Wednesday, July 3, 2013

No, It's Okay, I'm Not Racist! I Get It!

#1 - It's apparently tough for me to keep up a regular blogging schedule. Oops. Working on it.

#2 - I've been thinking lately about race.

Ethnicity. Heritage. History. Color. Whiteness. Blackness. Otherness.

I feel like it's important to discuss these things, to see where we stand on them, and to see the ways we can stop doing damage and start doing good. As a follower of Christ, it's important to, like him and the God he communicates, embrace those considered "other", to find our commonality as humans and as children of God.

I think about it often, the "race problem". Sometimes, it's because of something overt I've seen out in the world - On Facebook or Twitter, on a bumper sticker, spewing from the mouth of some Christian personality on television. Sometimes it's because I've come across some well-meaning but still racist ideology in one of those venues - somebody complaining about racism against white people, or denouncing the existence of discrete black culture as divisive, or denying the inherent racial biases within such social ills as poverty, crime, and drug abuse. Just recently, I saw again the blanket claim that racism is no longer an issue in America. That we are a post-racial society. That we are all color-blind, and that we as a society punish those who see race and judge upon it.



But racism is so not dead that it's the status quo. Every time you see a brainiac of Asian descent on TV, that's a little bit of racial prejudice poking through. Every time you see Jeff Dunham pull out his "Ahmed the Dead Terrorist" puppet, that's pure mockery of people with Arabian heritage, and people who hold the Muslim faith. Every time you see a poor kid of African descent sacrificed upon the altar of white American values, from the Treyvon Martin debacle to every black man who receives a harsher sentence than his white counterpart for a minor drug conviction, you are seeing the powerful and harmful effect that racism has on our neighbors of color.

Every time the world screams that racism is dead - because of MLK Jr., or Obama, or "my black friend", or Kanye West - that's racism at its most cruel and insidious.

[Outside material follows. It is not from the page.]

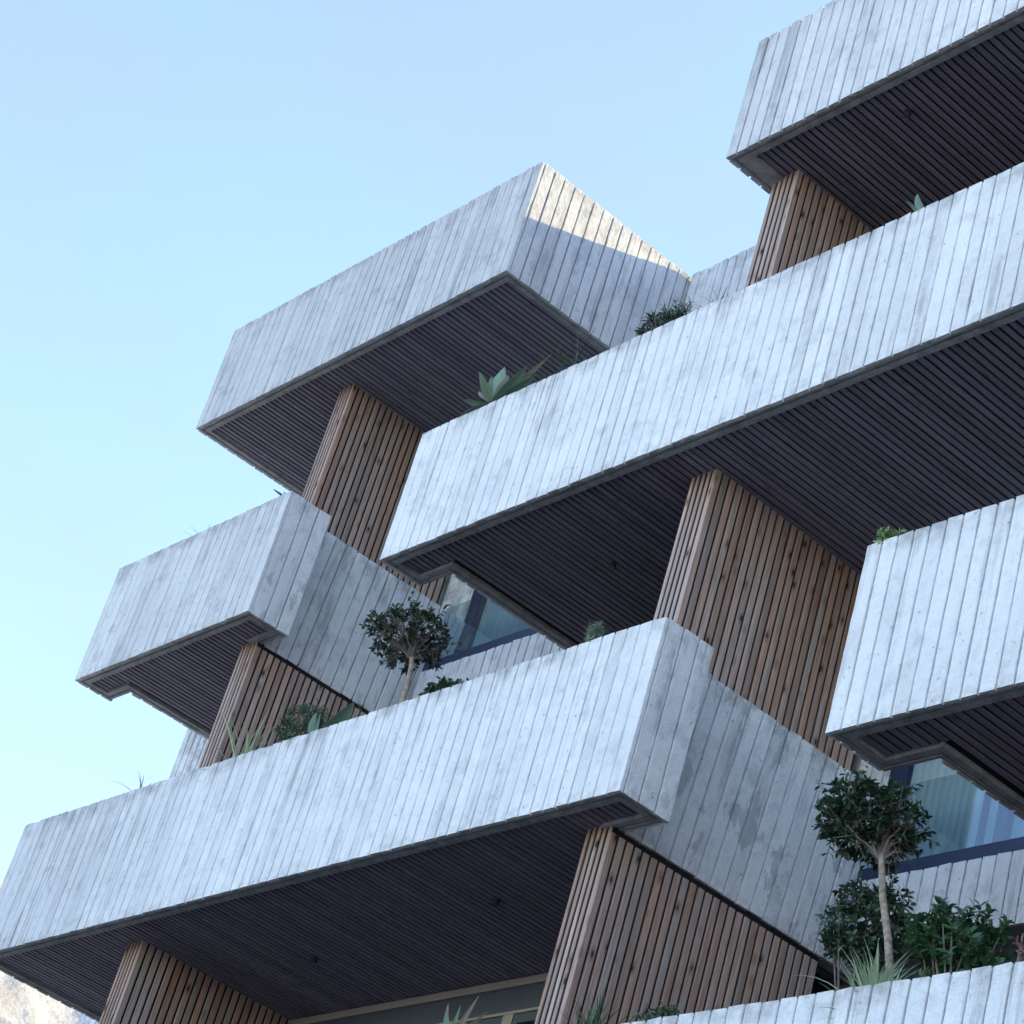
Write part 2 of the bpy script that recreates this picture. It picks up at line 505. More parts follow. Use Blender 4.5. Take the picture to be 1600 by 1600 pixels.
def board_mesh(ux, uy, nx, ny, w, h, lean, rnd, thick=0.030, rough=1.0, top_round=True, name='concrete_board'):
    """one form-board strip: local origin at its lower left, u along the wall, n outward"""
    g = rnd.choice((0.006, 0.009, 0.011, 0.013, 0.014)) + rnd.random() * 0.002
    ch = 0.004
    lev = 12
    proud = rnd.uniform(-0.0015, 0.0015) * rough
    tilt = rnd.uniform(-0.0010, 0.0010) * rough
    V, F = [], []
    for i in range(lev + 1):
        t = i / lev
        z = h * t
        j1, j2 = rnd.gauss(0, 0.0014), rnd.gauss(0, 0.0014)
        l, r = g / 2 + j1, w - g / 2 + j2
        n0 = proud + rnd.gauss(0, 0.0004)
        zz = [z] * 4
        if i == lev:
            zz = [z - 0.005 - rnd.random() * 0.006, z + rnd.gauss(0, 0.003), z + rnd.gauss(0, 0.003), z - 0.005 - rnd.random() * 0.006]
        if i == 0:
            a = rnd.gauss(0, 0.0012)
            zz = [a + abs(rnd.gauss(0, 0.003)), a, a + rnd.gauss(0, 0.001), a + abs(rnd.gauss(0, 0.003))]
        pts = [(l, -thick), (l, n0 - ch - tilt), (l + ch, n0 - tilt), (r - ch, n0 + tilt), (r, n0 - ch + tilt), (r, -thick)]
        zs = [zz[0], zz[0], zz[1], zz[2], zz[3], zz[3]]
        for (u, n), zq in zip(pts, zs):
            ln = lean * zq / PH
            V.append((ux * u + nx * n + ln, uy * u + ny * n, zq))
    for i in range(lev):
        for j in range(5):
            a = i * 6 + j
            F.append((a, a + 1, a + 7, a + 6))
    F.append((0, 5, 4, 3, 2, 1))
    b = lev * 6
    F.append((b, b + 1, b + 2, b + 3, b + 4, b + 5))
    me = bpy.data.meshes.new(name)
    me.from_pydata(V, [], F)
    me.validate()
    me.materials.append(M_CONC)
    return me

def boards(parent, p0, p1, zb, h, lean=0.0, greyness=None, damp=0.0, pitch=0.118, name='concrete_board', trim0=0.0, trim1=0.0, vis=None, spare=None):
    dx, dy = p1[0] - p0[0], p1[1] - p0[1]
    L = math.hypot(dx, dy)
    ux, uy = dx / L, dy / L
    nx, ny = uy, -ux
    a0, L2 = trim0, L - trim0 - trim1
    n = max(1, round(L2 / pitch))
    w = L2 / n
    rnd = random.Random(hash((round(p0[0], 2), round(zb, 2))) & 0xffff)
    nv = min(n, 10)
    meshes = [board_mesh(ux, uy, nx, ny, w, h, lean, rnd, rough=3.0 if damp > 0.5 else 1.0, name=name) for _ in range(nv)]
    last = -1
    for i in range(n):
        k = rnd.randrange(nv)
        if k == last: k = (k + 1) % nv
        last = k
        u = a0 + i * w
        x, y = p0[0] + ux * u, p0[1] + uy * u
        wv = greyness(x, y) if callable(greyness) else (greyness or 0.0)
        wv = min(1, max(0, wv + rnd.gauss(0, 0.10)))
        if vis is not None and not vis(x):
            b0 = len(spare[0])
            spare[0].extend((v.co.x + x, v.co.y + y, v.co.z + zb) for v in meshes[k].vertices)
            spare[1].extend(tuple(q + b0 for q in p.vertices) for p in meshes[k].polygons)
            continue
        obj(name, None, None, None, parent, origin=(x, y, zb), mesh=meshes[k], color=(wv, damp, rnd.random(), 1))

def slat_mesh(axis, length, w, t, name, mat):
    """a planed slat, length along axis, chamfered on the visible side"""
    c = min(0.003, w * 0.1)
    V, F = [], []
    for s in (0, length):
        if axis == 'y':       # soffit slat: visible side is -z
            V += [(0, s, t), (0, s, c), (c, s, 0), (w - c, s, 0), (w, s, c), (w, s, t)]
        elif axis == 'zf':    # front face of a fin: visible side is -y, width along x
            V += [(0, 0, s), (0, -t + c, s), (c, -t, s), (w - c, -t, s), (w, -t + c, s), (w, 0, s)]
        else:                 # 'zr' right face: visible side is +x, width along y
            V += [(0, 0, s), (t - c, 0, s), (t, c, s), (t, w - c, s), (t - c, w, s), (0, w, s)]
    for j in range(6):
        F.append((j, (j + 1) % 6, 6 + (j + 1) % 6, 6 + j))
    F.append((5, 4, 3, 2, 1, 0)); F.append((6, 7, 8, 9, 10, 11))
    me = bpy.data.meshes.new(name)
    me.from_pydata(V, [], F)
    me.validate()
    me.materials.append(mat)
    return me

def balcony(k, xl, xr, yf, ln=None, rn=None, lleft=0.0, lright=0.0, label='', greyness=0.2, damp=(0, 0, 0), joined_soffit=False, back=YE, pitch=0.066, left_boards=False, lborder=0.0, shown=(-99, 99)):
    zb, zt = ZB(k), ZT(k)
    poly, lean = [], []
    def add(x, y, s=0.0): poly.append((x, y)); lean.append(s)
    if ln: add(ln[0], back); add(ln[0], ln[1]); add(xl, ln[1]); add(xl, yf)
    else: add(xl, back); add(xl, yf)
    if rn: add(xr, yf); add(xr, rn[1]); add(rn[0], rn[1], lright); add(rn[0], back, lright)
    else: add(xr, yf); add(xr, back)
    V, F = [], []
    sweep(V, F, poly, [(0.019, zb + 0.045), (0.019, zt - 0.008), (0.17, zt - 0.012), (0.17, zb + 0.045)], zb, lean)
    # floor slab inside the parapet
    o = offs(poly, 0.105)
    b = len(V)
    n = len(o)
    V += [(x, y, zb + 0.040) for x, y in o] + [(x, y, zb + 0.22) for x, y in o]
    F.append(tuple(range(b + n - 1, b - 1, -1))); F.append(tuple(range(b + n, b + 2 * n)))
    for i in range(n):
        j = (i + 1) % n
        F.append((b + i, b + j, b + n + j, b + n + i))
    core = obj('balcony', V, F, M_JOINT, bld, origin=((xl + xr) / 2, yf, zb))
    core['label'] = label
    ft = offs(poly, 0.172)
    obj('floor', [(x, y, zb + 0.226) for x, y in ft], [tuple(range(len(ft)))], M_FLOOR, core)
    V, F = [], []
    sweep(V, F, poly, [(0.021, zb + 0.004), (0.047, zb + 0.003), (0.050, zb + 0.018), (0.063, zb + 0.018), (0.066, zb + 0.005), (0.113, zb + 0.005), (0.113, zb + 0.039), (0.021, zb + 0.039)], zb, None)
    obj('soffit_edge', V, F, M_EDGE, core, origin=((xl + xr) / 2, yf, zb))
    if lborder:
        obj('soffit_edge', *boxes([(xl + 0.114, xl + lborder, yf + 0.114, back, zb + 0.006, zb + 0.038)]), M_EDGE, core)
    # form boards on every outer face
    spare = ([], [])
    segs = list(zip(poly[:-1], poly[1:], lean[:-1], lean[1:]))
    for i, (a, c, l0, l1) in enumerate(segs):
        horiz = abs(a[1] - c[1]) < 1e-6
        nm = 'concrete_board'
        t0 = t1 = 0.0
        d = 0.0
        if horiz and abs(a[1] - yf) < 1e-6:
            d = damp[0]
            front = True
        else:
            front = False
            d = damp[1] if not (rn and i == len(segs) - 1) else damp[2]
            if not horiz:
                if i < len(segs) // 2: t1 = 0.031         # left side ends behind the front boards
                else: t0 = 0.031
                if (i == len(segs) - 1 and rn) or (i == 0 and ln): t0 = t1 = 0.0; nm = 'wing_wall_board'
            elif i < len(segs) // 2: t1 = 0.031
            else: t0 = 0.031
        left_side = (i < len(segs) // 2) and not front
        if left_side and not left_boards: 
            if horiz: continue
        if horiz and not front and rn and i > len(segs) // 2:
            pass
        boards(core, a, c, zb, PH, lean=l1 if not horiz and l0 == l1 else 0.0, greyness=greyness if not isinstance(greyness, dict) else greyness['front' if front else 'side'], damp=d, name=nm, trim0=t0, trim1=t1, vis=(lambda q, ls=left_side: (not ls) and shown[0] < q < shown[1]), spare=spare)
    if spare[0]:
        sp = obj('concrete_boards', spare[0], spare[1], M_CONC, core, origin=((xl + xr) / 2, yf, zb), color=(0.2, 0.1, 0.5, 1))
        sp['kind'] = 'stuff'
    # timber soffit, slats running front to back
    y0 = yf + 0.120
    x = xl + max(0.120, lborder + 0.012)
    w = pitch - 0.021
    zs = zb + 0.026
    cache = {}
    JV, JF = [], []
    rr = random.Random(k * 100 + int(abs(xl) * 10))
    while x + w < xr - 0.118:
        y1 = back - 0.01
        if ln and x + w < ln[0] + 0.118: y1 = ln[1] - 0.120
        elif ln and x < ln[0] + 0.118: y1 = ln[1] - 0.120
        if rn and x + w > rn[0] - 0.118: y1 = rn[1] - 0.120
        dz = rr.uniform(-0.002, 0.002)
        if joined_soffit or not shown[0] < x < shown[1]:
            sb = len(JV)
            box(JV, JF, x, x + w, y0, y1, zs + dz, zb + 0.037)
        else:
            key = round(y1, 3)
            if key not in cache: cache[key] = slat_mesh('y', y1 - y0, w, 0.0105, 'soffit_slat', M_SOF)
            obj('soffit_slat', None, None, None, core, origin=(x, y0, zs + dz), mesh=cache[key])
        x += pitch
    lin = offs(poly, 0.116)
    obj('soffit_lining', [(x, y, zb + 0.0385) for x, y in lin], [tuple(range(len(lin)))], M_GAP, core)
    if JV:
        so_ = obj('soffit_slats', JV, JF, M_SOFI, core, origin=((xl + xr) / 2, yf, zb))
        so_['kind'] = 'stuff'
    return core

def wB(x, y): return 0.92 + 0.25 * noise.noise(Vector((x * 0.9, y, 1)))  # extra greyness of each balcony's boards, varying along its length
def wE(x, y):
    t = (x + 18.8) / 7.9
    return 0.75 - 0.72 * min(1, t * 1.6) + 0.22 * noise.noise(Vector((x * 1.1, y, 5)))
def wC(x, y): return 0.10 + 0.2 * noise.noise(Vector((x * 1.1, y, 9)))
def wA(x, y): return 0.70 - 0.24 * (x + 12.4) + 0.2 * noise.noise(Vector((x * 1.1, y, 2)))
def wD(x, y): return 0.58 + 0.25 * noise.noise(Vector((x * 1.2, y, 4)))

bal_B = balcony(3, -19.834, -15.045, 8.556, greyness=wB, damp=(0.15, 0.35, 0), label='roof-level balcony box seen from its corner, its side partly sunlit')
bal_A = balcony(3, -12.425, -7.6, 8.551, lborder=0.21, shown=(-99, -9.2), greyness=wA, damp=(0.15, 0.2, 0), label='topmost balcony at the upper right')
bal_C = balcony(2, -15.109, -7.2, 8.337, ln=(-14.70, 8.772), shown=(-99, -8.7), greyness=wC, damp=(0.1, 0.2, 0.2), label='long pale balcony crossing the middle')
bal_D = balcony(2, -19.715, -16.895, 8.318, ln=(-19.36, 8.73), rn=(-17.25, 8.755), lright=0.12, greyness={'front': wD, 'side': 0.25}, damp=(0.15, 0.8, 0.6), label='short greyer balcony at the left with a notched soffit')
bal_E = balcony(1, -18.79, -10.887, 8.011, rn=(-11.27, 8.43), lright=0.12, greyness={'front': wE, 'side': 0.10}, damp=(0.2, 0.6, 0.85), joined_soffit=True, pitch=0.064, label='longest balcony, streaked and damp at its right corner')
bal_F = balcony(1, -9.205, -1.3, 7.977, ln=(-8.80, 8.455), shown=(-99, -7.7), greyness=0.05, damp=(0.05, 0.1, 0.1), label='bright balcony at the right edge')
bal_G = balcony(0, -20.2, -4.0, 7.562, shown=(-10.4, -6.8), greyness=0.05, damp=(0.1, 0.1, 0.1), joined_soffit=True, label='lowest balcony with a planted parapet')  # left stretch is unseen, extended to block ground light from the soffit above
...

You may notice that I'm using really awkward language. As if the Hyphenated-American language wasn't clunky enough, right? Now we have to say things like "of African descent", "with Arabian heritage", etc.
As a young man at my college once called out during a racial-sensitivity-seminar, "I'm just being honest -- if I see somebody who's black, I'm going to call them black!"

Is that an individual being racist? Do you have to use a slur to be racist?

Do you, personally, even have to feel negatively about other races to participate in racism?

When it comes down to it, racism isn't about individuals saying or doing stupid discriminatory things. Those actions are important and horrible, of course, but they're mostly a red herring.

Racism is about the million, billion subtle ways that our

language
behavior
newsmedia
entertainment
institutions
systems

perpetuate harmful myths about nonwhite people, and dismiss their real human experiences, sweeping people under the rugs of their ethnicities.

It's calling a person black, when her name is Susan.
It's thinking a person is smart because of their east-Asian heritage, when his talents and abilities grow and fluctuate over time as they are nurtured and abandoned, just like yours.
It's staring in wide-eyed-wonder as a brown-skinned person prays fervently, assuming that their ethnic spirituality is deeper than your white neighbors' glassy-eyed trudge down the communion line on Sunday, when people of all colors and heritages are flawed, distractable, and pious in their own ways.
It's when we white folks try to speak on behalf of our sisters and brothers of color, denying them the chance to share their own stories, their own experiences, using their own words in their own time. Even when we're "standing up for them", even when we're shouting, "No! It's okay! I get it! I'm not one of those racist white people!", we still reduce our neighbors to nothing more than archetypes.

You are not Susan, you are A Black Woman. I, the Enlightened White Man, will speak for you and fix your plight, in an attempt to purge my own guilt about how my ancestors kidnapped, beat, imprisoned and oppressed your ancestors.

In short, when we reduce a person to their color, or the geographic region where their family originated, we hurt that person. When we consider a person to be black before we consider her to be human, we hurt all humanity. When we hear somebody speak Spanish, and immediately imagine that the person is rich, poor, smart, stupid, evil, devout, lazy, or hardworking, then we hurt God, who creates all people as complete, complex, many-sided reflections of God's complex, many-sided Self.


1 comment:

  1. This seems ever so appropriate for our Independence Day celebration and rumination.